Girls Are Athletes, Too
Dec 17th, 2007 Posted in motherhood, rants, the girls | 3 comments »AAAAAHHHH!!!
I’m mad at the world today. Know why? I went shopping for long underwear for my daughters today. We’re avid skiers, and they start a weekly ski club in the new year. We’ll be going to Sunshine Village in Banff every Sunday for ten weeks, for the girls to ski all day in a club, and for Mom and Dad to ski all day all alone. Sounds fun, eh?
For sure. Super fun. But in case you’ve never spent a January day in the mountains in Banff, let me tell you, it can get cold. DAMN COLD. Imagine -20 C, on a chairlift, in the wind. Brrr…
So, yeah, long johns. For a 7-year old girl and a 4.5 year-old girl. Pretty straightforward, wouldn’t you think?
Not!
So, I go to the ski shop at Canada Olympic Park. It’s recently been renovated and they have tons of stuff…and what I thought was a really good selection of kid’s stuff. And actually, it is a really good selection of kids’ jackets, snowpants, gloves, mitts, helmets, hats, goggles…you name it. If you need ski gear for kids, they’ve got it. Except long johns.
Well, that’s not precisely true. They had one kind of children’s long johns. And they cost $39.99. A piece. That works out to $160 (before tax) worth of long underwear…that I was intending as stocking stuffers. Ahhh…no.
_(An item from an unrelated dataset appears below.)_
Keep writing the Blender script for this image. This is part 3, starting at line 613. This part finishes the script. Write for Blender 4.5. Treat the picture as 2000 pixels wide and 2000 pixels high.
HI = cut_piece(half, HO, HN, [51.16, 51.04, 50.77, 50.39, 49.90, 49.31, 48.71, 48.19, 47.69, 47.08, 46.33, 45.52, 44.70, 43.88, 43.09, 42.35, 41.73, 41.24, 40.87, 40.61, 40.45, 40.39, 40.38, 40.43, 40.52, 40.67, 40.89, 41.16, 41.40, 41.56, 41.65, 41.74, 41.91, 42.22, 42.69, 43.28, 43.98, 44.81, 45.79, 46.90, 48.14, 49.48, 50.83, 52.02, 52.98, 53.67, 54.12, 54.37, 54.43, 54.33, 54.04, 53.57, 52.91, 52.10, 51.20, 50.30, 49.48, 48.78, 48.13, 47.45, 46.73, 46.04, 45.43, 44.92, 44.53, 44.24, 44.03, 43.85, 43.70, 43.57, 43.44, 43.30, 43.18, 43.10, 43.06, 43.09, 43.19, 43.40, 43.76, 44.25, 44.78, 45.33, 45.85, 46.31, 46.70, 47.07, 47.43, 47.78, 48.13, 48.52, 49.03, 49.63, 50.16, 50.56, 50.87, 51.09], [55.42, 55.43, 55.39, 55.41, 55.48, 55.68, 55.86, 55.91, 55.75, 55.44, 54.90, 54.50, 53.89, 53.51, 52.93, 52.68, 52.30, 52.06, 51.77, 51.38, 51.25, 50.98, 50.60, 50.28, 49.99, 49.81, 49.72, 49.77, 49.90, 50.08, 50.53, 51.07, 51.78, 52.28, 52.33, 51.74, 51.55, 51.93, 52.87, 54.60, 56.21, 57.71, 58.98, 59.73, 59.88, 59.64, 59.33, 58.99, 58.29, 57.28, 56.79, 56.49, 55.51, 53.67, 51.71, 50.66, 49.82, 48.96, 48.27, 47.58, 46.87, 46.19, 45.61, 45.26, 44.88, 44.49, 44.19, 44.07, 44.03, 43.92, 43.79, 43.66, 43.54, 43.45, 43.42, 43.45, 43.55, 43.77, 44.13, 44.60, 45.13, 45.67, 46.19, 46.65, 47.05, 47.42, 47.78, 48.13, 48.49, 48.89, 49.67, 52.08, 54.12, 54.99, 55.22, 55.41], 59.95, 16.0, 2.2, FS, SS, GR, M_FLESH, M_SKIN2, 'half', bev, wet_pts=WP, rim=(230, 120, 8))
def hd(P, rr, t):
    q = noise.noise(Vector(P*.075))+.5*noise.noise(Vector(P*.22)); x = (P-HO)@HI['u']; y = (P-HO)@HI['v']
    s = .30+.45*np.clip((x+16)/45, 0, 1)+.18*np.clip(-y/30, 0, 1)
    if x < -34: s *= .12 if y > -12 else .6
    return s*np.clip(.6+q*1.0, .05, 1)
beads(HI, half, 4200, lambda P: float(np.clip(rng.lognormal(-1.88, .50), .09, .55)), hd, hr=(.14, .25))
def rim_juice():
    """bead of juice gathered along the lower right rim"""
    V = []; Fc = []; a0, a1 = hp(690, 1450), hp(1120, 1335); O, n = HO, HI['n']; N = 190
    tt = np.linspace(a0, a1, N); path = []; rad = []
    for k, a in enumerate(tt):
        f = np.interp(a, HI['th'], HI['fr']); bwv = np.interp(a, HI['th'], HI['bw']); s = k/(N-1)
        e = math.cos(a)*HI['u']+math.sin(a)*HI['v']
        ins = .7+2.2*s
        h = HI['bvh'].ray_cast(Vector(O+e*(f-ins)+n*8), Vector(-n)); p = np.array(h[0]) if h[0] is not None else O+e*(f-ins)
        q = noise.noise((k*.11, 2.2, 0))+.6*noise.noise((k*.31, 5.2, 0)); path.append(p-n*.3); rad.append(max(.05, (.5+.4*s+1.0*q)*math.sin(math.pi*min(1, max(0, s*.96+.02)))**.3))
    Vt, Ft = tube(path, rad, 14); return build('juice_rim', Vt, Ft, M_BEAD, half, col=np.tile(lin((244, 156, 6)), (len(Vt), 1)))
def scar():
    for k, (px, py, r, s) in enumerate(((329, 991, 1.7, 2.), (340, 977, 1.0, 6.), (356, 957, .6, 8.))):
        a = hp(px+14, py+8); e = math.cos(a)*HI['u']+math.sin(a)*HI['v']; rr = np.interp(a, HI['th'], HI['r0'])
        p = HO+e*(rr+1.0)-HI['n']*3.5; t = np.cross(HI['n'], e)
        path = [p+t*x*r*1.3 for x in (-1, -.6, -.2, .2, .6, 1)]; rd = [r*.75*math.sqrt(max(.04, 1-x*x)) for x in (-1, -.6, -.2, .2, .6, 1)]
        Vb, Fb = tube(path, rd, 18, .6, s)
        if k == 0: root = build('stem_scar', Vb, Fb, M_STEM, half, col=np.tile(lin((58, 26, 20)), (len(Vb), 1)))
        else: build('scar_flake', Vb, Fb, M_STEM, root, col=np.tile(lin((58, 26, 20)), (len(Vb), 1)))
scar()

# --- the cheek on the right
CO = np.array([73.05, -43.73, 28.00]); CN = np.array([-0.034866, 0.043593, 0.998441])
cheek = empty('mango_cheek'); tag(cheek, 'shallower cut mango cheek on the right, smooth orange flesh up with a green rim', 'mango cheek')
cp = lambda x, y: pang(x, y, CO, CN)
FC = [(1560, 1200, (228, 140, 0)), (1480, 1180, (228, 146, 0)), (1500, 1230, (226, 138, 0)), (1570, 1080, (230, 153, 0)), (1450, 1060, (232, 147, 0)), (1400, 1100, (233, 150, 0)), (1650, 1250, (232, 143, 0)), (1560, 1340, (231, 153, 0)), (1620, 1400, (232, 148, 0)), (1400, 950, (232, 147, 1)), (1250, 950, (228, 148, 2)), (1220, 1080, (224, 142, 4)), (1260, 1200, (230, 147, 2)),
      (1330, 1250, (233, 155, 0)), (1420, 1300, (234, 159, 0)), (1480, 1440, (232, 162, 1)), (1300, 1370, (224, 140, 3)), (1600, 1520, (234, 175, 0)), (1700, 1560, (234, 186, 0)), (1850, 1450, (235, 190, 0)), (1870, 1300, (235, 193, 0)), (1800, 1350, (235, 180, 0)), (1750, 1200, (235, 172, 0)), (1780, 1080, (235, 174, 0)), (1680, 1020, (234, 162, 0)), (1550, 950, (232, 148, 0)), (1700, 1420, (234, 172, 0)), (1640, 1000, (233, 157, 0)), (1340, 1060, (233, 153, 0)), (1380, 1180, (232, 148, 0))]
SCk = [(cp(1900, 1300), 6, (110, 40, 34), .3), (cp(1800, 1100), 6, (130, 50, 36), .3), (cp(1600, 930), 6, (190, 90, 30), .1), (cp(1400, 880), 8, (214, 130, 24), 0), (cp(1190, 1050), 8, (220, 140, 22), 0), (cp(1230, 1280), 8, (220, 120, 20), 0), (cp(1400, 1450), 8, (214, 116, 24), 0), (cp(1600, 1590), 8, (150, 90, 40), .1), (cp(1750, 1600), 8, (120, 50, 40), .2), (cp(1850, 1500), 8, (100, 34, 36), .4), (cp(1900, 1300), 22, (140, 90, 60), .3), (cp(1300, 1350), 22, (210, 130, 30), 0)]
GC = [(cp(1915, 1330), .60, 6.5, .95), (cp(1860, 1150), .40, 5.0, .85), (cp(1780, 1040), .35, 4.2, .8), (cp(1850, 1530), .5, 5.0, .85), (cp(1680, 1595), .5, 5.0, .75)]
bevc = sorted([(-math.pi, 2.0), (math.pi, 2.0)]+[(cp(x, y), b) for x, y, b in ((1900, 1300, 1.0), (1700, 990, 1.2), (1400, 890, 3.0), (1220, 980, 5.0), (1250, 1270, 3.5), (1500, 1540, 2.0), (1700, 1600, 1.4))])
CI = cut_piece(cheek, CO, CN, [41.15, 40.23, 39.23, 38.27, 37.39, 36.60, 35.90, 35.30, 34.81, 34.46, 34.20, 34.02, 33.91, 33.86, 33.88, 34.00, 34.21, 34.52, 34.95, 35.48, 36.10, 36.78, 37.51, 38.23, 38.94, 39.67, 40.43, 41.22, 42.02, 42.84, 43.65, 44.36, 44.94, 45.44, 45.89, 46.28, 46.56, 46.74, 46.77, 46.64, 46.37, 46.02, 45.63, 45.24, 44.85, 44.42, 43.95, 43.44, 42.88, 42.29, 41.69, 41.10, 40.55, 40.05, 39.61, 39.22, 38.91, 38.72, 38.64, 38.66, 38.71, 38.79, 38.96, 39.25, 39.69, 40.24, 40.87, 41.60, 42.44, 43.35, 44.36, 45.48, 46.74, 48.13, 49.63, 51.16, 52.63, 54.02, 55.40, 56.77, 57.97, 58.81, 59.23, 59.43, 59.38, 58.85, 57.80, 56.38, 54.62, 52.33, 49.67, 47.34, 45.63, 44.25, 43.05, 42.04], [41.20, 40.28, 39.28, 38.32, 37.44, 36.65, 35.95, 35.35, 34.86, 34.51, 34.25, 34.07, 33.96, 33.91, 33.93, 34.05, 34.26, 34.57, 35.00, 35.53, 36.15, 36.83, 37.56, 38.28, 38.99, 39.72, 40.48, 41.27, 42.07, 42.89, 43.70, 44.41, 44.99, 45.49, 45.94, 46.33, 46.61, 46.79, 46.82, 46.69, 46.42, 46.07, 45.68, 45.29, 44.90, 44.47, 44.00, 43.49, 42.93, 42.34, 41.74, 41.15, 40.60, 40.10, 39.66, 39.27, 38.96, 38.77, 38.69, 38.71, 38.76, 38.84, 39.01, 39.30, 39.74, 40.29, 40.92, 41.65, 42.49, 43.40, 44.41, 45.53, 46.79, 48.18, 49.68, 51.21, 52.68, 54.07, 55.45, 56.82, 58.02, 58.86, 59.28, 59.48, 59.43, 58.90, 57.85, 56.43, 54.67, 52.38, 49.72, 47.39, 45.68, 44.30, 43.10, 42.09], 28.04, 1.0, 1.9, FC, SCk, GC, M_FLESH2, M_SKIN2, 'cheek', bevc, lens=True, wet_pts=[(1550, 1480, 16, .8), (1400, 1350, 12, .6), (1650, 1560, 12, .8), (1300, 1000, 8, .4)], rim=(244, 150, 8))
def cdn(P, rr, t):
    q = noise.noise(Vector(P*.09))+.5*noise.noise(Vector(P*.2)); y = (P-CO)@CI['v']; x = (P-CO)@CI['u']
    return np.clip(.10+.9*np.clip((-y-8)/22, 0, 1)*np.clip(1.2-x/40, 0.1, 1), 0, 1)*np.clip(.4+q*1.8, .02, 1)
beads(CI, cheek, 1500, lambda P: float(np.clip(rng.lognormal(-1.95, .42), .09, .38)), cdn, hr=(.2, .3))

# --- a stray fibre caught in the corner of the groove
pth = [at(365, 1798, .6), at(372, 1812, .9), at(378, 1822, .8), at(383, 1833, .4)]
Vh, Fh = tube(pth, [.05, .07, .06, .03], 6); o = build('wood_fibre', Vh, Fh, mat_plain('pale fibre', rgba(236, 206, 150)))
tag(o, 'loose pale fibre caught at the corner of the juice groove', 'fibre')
So I looked at Sport Mart. The 12-year old sales rep tried to tell me that Junior size is the same as children’s. I had to take out the Junior small long johns and hold them up and ask him “do you think these will fit a four-year old?” Actually, I don’t think he could tell, to tell the truth. Or, perhaps more accurately, I don’t think he cared. So then off to Sports Traders, and then Sport Chek. At Sport Chek, the sales girl showed me an XL shirt of the same $40 stuff from COP. When I asked “don’t you have anything else?” She replied, “not for girls. There’s just no demand.”
To which I felt compelled to reply, “they get cold just like everyone else.”
But then as I fumed in the car on the way home it occurred to me that what she possibly meant by “no demand” is that girls don’t go out and do things in the cold. But mine do.
So, tomorrow morning I’ll be at Mountain Equipment Co-Op (my inner voice told me I should have just gone there in the first place) to buy high-quality, made in Canada (fabric made in the US by Malden Mills, quite possibly the coolest company EVER!) long underwear IN GIRLS’ SIZES for $17.99 a piece.
I should have listened to my inner voice. MEC knows that girls are athletes, too.